What is needed: Look at the data below and print exactly the lines from its first line through the line with "col = sc.collection"; the pictures stay out of the copy.

#####

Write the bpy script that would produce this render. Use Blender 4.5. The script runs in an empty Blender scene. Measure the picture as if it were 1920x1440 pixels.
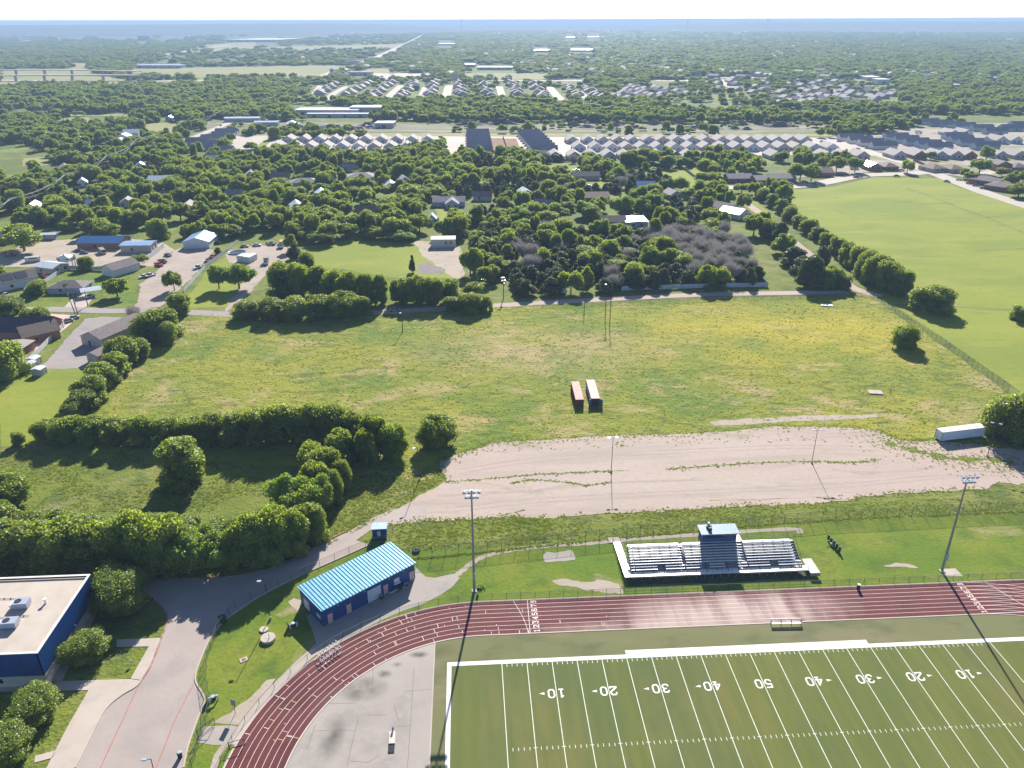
import bpy, math, random
import numpy as np
from mathutils import Matrix, Vector
R_ = math.radians
sc = bpy.context.scene
col = sc.collection

# ------------------------------------------------------------------ camera, sky, sun, exposure
F, CX, CY, CZ, PITCH, YAW, ROLL = 1481.7, -4.15, -108.86, 106.03, 0.43155, 0.05635, -0.00295
_cy, _sy = math.cos(YAW), math.sin(YAW)
_w = np.array([_sy*math.cos(PITCH), _cy*math.cos(PITCH), -math.sin(PITCH)])
_rt = np.array([_cy, -_sy, 0.]); _up = np.cross(_rt, _w)
_r = math.cos(ROLL)*_rt + math.sin(ROLL)*_up
_u = -math.sin(ROLL)*_rt + math.cos(ROLL)*_up
_C = np.array([CX, CY, CZ])
cam = bpy.data.cameras.new('camera'); cam.sensor_width = 36; cam.lens = F/1920*36
cam.clip_start = 1; cam.clip_end = 120000
camo = bpy.data.objects.new('camera', cam); col.objects.link(camo)
camo.matrix_world = Matrix(((_r[0], _u[0], -_w[0], CX), (_r[1], _u[1], -_w[1], CY), (_r[2], _u[2], -_w[2], CZ), (0, 0, 0, 1)))
sc.camera = camo
SUN_EL, SUN_AZ = R_(30), R_(9)
world = bpy.data.worlds.new('World'); sc.world = world; world.use_nodes = True
wn = world.node_tree.nodes; wl = world.node_tree.links
sky = wn.new('ShaderNodeTexSky'); sky.sky_type = 'NISHITA'; sky.sun_disc = False
sky.sun_elevation = SUN_EL; sky.sun_rotation = SUN_AZ
sky.air_density = .6; sky.dust_density = .3; sky.ozone_density = 3.5
wl.new(sky.outputs[0], wn['Background'].inputs[0]); wn['Background'].inputs[1].default_value = 0.085
sl = bpy.data.lights.new('sun', 'SUN'); sl.energy = 5.0; sl.angle = R_(0.5); sl.color = (1, .945, .86)
so = bpy.data.objects.new('sun', sl); col.objects.link(so)
sd = Vector((math.sin(SUN_AZ)*math.cos(SUN_EL), math.cos(SUN_AZ)*math.cos(SUN_EL), math.sin(SUN_EL)))
so.rotation_euler = sd.to_track_quat('Z', 'Y').to_euler(); so.location = (0, 0, 200)
sc.view_settings.view_transform = 'Standard'; sc.view_settings.look = 'None'
sc.view_settings.exposure = 1.08; sc.view_settings.gamma = 1
sc.cycles.max_bounces = 6; sc.cycles.transparent_max_bounces = 16; sc.cycles.volume_bounces = 0

def G(a, b, z=0.):
    """ground point (metres) seen at photo coordinates a,b"""
    d = _w + _r*(a-960)/F - _u*(b-720)/F
    p = _C + d*((z-CZ)/d[2]); return float(p[0]), float(p[1])
def P(x, y, z=0.):
    d = np.array([x, y, z]) - _C; q = d @ _w
    return 960+F*(d @ _r)/q, 720-F*(d @ _u)/q
def hgt(x, y, vtop):
    lo, hi = 0., 60.
    for _ in range(30):
        m = (lo+hi)/2
        if P(x, y, m)[1] > vtop: lo = m
        else: hi = m
    return lo
def dist(x, y): return math.sqrt((x-CX)**2+(y-CY)**2+CZ**2)

# ------------------------------------------------------------------ materials
MATS = {}
def mat(name, c, rough=.8, metal=0., spec=.3, var=0., vscale=1., c2=None, bump=0., bscale=3., emit=None, coords='pos', stretch=None):
    if name in MATS: return MATS[name]
    m = bpy.data.materials.new(name); m.use_nodes = True; MATS[name] = m
    nt = m.node_tree; b = nt.nodes['Principled BSDF']
    b.inputs['Base Color'].default_value = (*c, 1); b.inputs['Roughness'].default_value = rough
    b.inputs['Metallic'].default_value = metal; b.inputs['Specular IOR Level'].default_value = spec
    if var or bump or c2:
        tc = nt.nodes.new('ShaderNodeTexCoord'); src = tc.outputs['Object']
        if coords == 'pos': src = nt.nodes.new('ShaderNodeNewGeometry').outputs['Position']
        if stretch:
            mp = nt.nodes.new('ShaderNodeMapping'); mp.inputs['Scale'].default_value = stretch
            nt.links.new(src, mp.inputs[0]); src = mp.outputs[0]
        n = nt.nodes.new('ShaderNodeTexNoise'); n.inputs['Scale'].default_value = vscale; n.inputs['Detail'].default_value = 5
        nt.links.new(src, n.inputs['Vector'])
        mx = nt.nodes.new('ShaderNodeMix'); mx.data_type = 'RGBA'
        a = c2 if c2 else tuple(max(0, x*(1-var)) for x in c); d = c if c2 else tuple(min(1, x*(1+var)) for x in c)
        mx.inputs[6].default_value = (*a, 1); mx.inputs[7].default_value = (*d, 1)
        mr = nt.nodes.new('ShaderNodeMapRange'); mr.inputs[1].default_value = .35; mr.inputs[2].default_value = .65
        nt.links.new(n.outputs[0], mr.inputs[0]); nt.links.new(mr.outputs[0], mx.inputs[0]); nt.links.new(mx.outputs[2], b.inputs['Base Color'])
        if bump:
            n2 = nt.nodes.new('ShaderNodeTexNoise'); n2.inputs['Scale'].default_value = bscale; n2.inputs['Detail'].default_value = 4
            nt.links.new(src, n2.inputs['Vector'])
            bp = nt.nodes.new('ShaderNodeBump'); bp.inputs['Strength'].default_value = 1; bp.inputs['Distance'].default_value = bump
            nt.links.new(n2.outputs[0], bp.inputs['Height']); nt.links.new(bp.outputs[0], b.inputs['Normal'])
    return m

def ground(name, base, layers, bump=((1.5, .15),), rough=.95, spec=.15):
    """layers: (colour, scale, lo, hi, amount, stretch)"""
    m = bpy.data.materials.new(name); m.use_nodes = True; MATS[name] = m
    nt = m.node_tree; N = nt.nodes; L = nt.links; b = N['Principled BSDF']
    b.inputs['Roughness'].default_value = rough; b.inputs['Specular IOR Level'].default_value = spec
    pos = N.new('ShaderNodeNewGeometry').outputs['Position']
    rgb = N.new('ShaderNodeRGB'); rgb.outputs[0].default_value = (*base, 1); cur = rgb.outputs[0]
    for i, ly in enumerate(layers):
        c, s, lo, hi, amt = ly[:5]; st = ly[5] if len(ly) > 5 else (1, 1, 1)
        mp = N.new('ShaderNodeMapping'); mp.inputs['Scale'].default_value = st; mp.inputs['Location'].default_value = (i*37.3, i*11.9, i*3.1)
        L.new(pos, mp.inputs[0])
        n = N.new('ShaderNodeTexNoise'); n.inputs['Scale'].default_value = s; n.inputs['Detail'].default_value = 6; n.inputs['Roughness'].default_value = .6
        if len(ly) > 6: n.inputs['Distortion'].default_value = ly[6]
        L.new(mp.outputs[0], n.inputs['Vector'])
        mr = N.new('ShaderNodeMapRange'); mr.inputs[1].default_value = lo; mr.inputs[2].default_value = hi; mr.inputs[4].default_value = amt
        L.new(n.outputs[0], mr.inputs[0])
        mx = N.new('ShaderNodeMix'); mx.data_type = 'RGBA'; L.new(mr.outputs[0], mx.inputs[0]); L.new(cur, mx.inputs[6])
        mx.inputs[7].default_value = (*c, 1); cur = mx.outputs[2]
    L.new(cur, b.inputs['Base Color'])
    prev = None
    for s, d in bump:
        n = N.new('ShaderNodeTexNoise'); n.inputs['Scale'].default_value = s; n.inputs['Detail'].default_value = 4
        L.new(pos, n.inputs['Vector'])
        bp = N.new('ShaderNodeBump'); bp.inputs['Distance'].default_value = d
        L.new(n.outputs[0], bp.inputs['Height'])
        if prev: L.new(prev, bp.inputs['Normal'])
        prev = bp.outputs[0]
    if prev: L.new(prev, b.inputs['Normal'])
    return m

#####

Task answer:
Write the bpy script that would produce this render. Use Blender 4.5. The script runs in an empty Blender scene. Measure the picture as if it were 1920x1440 pixels.
import bpy, math, random
import numpy as np
from mathutils import Matrix, Vector
R_ = math.radians
sc = bpy.context.scene
col = sc.collection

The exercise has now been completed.